美国加州旧金山Cisco-Meraki新办公室
Cisco-Meraki Office by Studio O+A
Design: Studio O+A
Photography: Jasper Sanidad
Studio O+A have designed the new offices for Cisco-Meraki in San Francisco, California.
Project description
The panoramic view of San Francisco’s waterfront from Cisco-Meraki’s new offices in some way sets the theme for O+A’s design. Viewed from almost any angle, the interiors create and impression of light, spaciousness, bright color, long sightlines. Meraki, which was recently acquired by Cisco Systems, takes pride in the elegance of the wireless routers it designs. O+A sought to build the space the way Cisco-Meraki builds its products, with an emphasis on simplicity and seamless ease of use, while remaining mindful of the importance of the Cisco-Meraki merger to the company’s identity.
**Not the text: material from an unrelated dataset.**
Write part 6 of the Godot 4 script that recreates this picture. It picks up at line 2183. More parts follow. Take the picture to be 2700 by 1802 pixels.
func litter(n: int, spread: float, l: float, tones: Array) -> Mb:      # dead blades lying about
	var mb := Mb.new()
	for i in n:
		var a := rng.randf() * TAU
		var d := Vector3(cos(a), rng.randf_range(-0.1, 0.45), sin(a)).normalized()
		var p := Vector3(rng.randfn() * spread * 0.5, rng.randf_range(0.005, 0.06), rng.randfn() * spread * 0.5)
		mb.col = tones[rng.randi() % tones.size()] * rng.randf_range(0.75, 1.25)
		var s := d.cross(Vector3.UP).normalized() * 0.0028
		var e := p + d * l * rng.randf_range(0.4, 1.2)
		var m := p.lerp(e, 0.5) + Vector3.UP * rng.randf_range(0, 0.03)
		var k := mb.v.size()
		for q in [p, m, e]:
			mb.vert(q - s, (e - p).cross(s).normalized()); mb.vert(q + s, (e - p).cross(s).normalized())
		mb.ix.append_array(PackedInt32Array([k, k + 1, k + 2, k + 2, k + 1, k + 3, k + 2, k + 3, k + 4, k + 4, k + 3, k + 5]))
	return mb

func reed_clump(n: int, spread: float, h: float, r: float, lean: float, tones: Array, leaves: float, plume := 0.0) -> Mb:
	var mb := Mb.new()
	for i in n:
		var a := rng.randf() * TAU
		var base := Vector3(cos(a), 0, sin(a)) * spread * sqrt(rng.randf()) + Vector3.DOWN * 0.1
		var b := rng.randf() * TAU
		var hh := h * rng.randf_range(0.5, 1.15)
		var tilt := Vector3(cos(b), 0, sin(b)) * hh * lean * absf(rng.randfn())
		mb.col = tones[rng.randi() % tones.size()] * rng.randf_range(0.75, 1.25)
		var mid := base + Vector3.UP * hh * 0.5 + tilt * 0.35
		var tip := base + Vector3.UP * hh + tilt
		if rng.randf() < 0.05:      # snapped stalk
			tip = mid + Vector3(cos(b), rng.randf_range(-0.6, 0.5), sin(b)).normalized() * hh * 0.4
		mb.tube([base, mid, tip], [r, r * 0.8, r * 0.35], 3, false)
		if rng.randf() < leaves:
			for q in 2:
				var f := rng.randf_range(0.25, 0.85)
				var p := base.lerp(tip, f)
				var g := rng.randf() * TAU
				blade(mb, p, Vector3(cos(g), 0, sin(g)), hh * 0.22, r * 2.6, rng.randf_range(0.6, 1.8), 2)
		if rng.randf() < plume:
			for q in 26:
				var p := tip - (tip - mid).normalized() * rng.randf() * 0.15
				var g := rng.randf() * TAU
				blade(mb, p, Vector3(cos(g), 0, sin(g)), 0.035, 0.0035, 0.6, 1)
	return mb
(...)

Located in the rapidly changing Mission Bay neighborhood, Cisco’s 110,000 square foot suite of offices now becomes Cisco’s principal San Francisco location.
At the outset O+A surveyed Meraki’s employees to find out what they liked about their old, much smaller headquarters. A consensus emerged for natural light, plenty of collaboration space and preservation of the company’s tightly knit culture. The size of the new space and the prominence of its floor-to-ceiling windows made collaboration and natural light relatively easy bills to incorporate. O+A’s design offers a variety of meeting spaces – formal and informal, indoor and outdoor – many of them bathed in the crystalline light of San Francisco Bay. The scale and the light support both a rich palette of colors and design elements: a wide staircase with integrated stadium seating at its base, a meeting room with hanging tillandsia plants, and an outdoor deck offering views of the baseball park and Bay Bridge.
Maintaining Meraki’s cozy ambience in the hangar-sized complex proved more challenging. O+A’s solution was to create a medley of small gathering spaces within the larger footprint. Sunken seating brings intimacy to horizontal common areas while preserving broad sightlines. Yurts, cabanas and phone rooms offer varying levels of enclosure. Throughout the office, colleagues can sit down and talk in information lounge spaces.
Despite the rich finishes and the wide array of typologies, one of O+A’s goals was to give Cisco-Meraki employees a blank canvas on which to paint their own pictures. In lieu of pervasive branding graphics, O+A provided ubiquitous chalkboards, whiteboards, and corkboards so that employees could sketch, write, and pin-up graphics meaningful to them. As might be expected, given the company’s strong do-it-yourself culture, mobility and adaptability were big factors in the selection of furniture and workstations. These are people who like to move things around.
The intention was to tame the big space and make it human. Watching Meraki employees travel from department to department via unicycle, gather for lunch on the breezy deck, or make use of the yurts and wall “pop-ins” throughout the day, we believe that goal was achieved.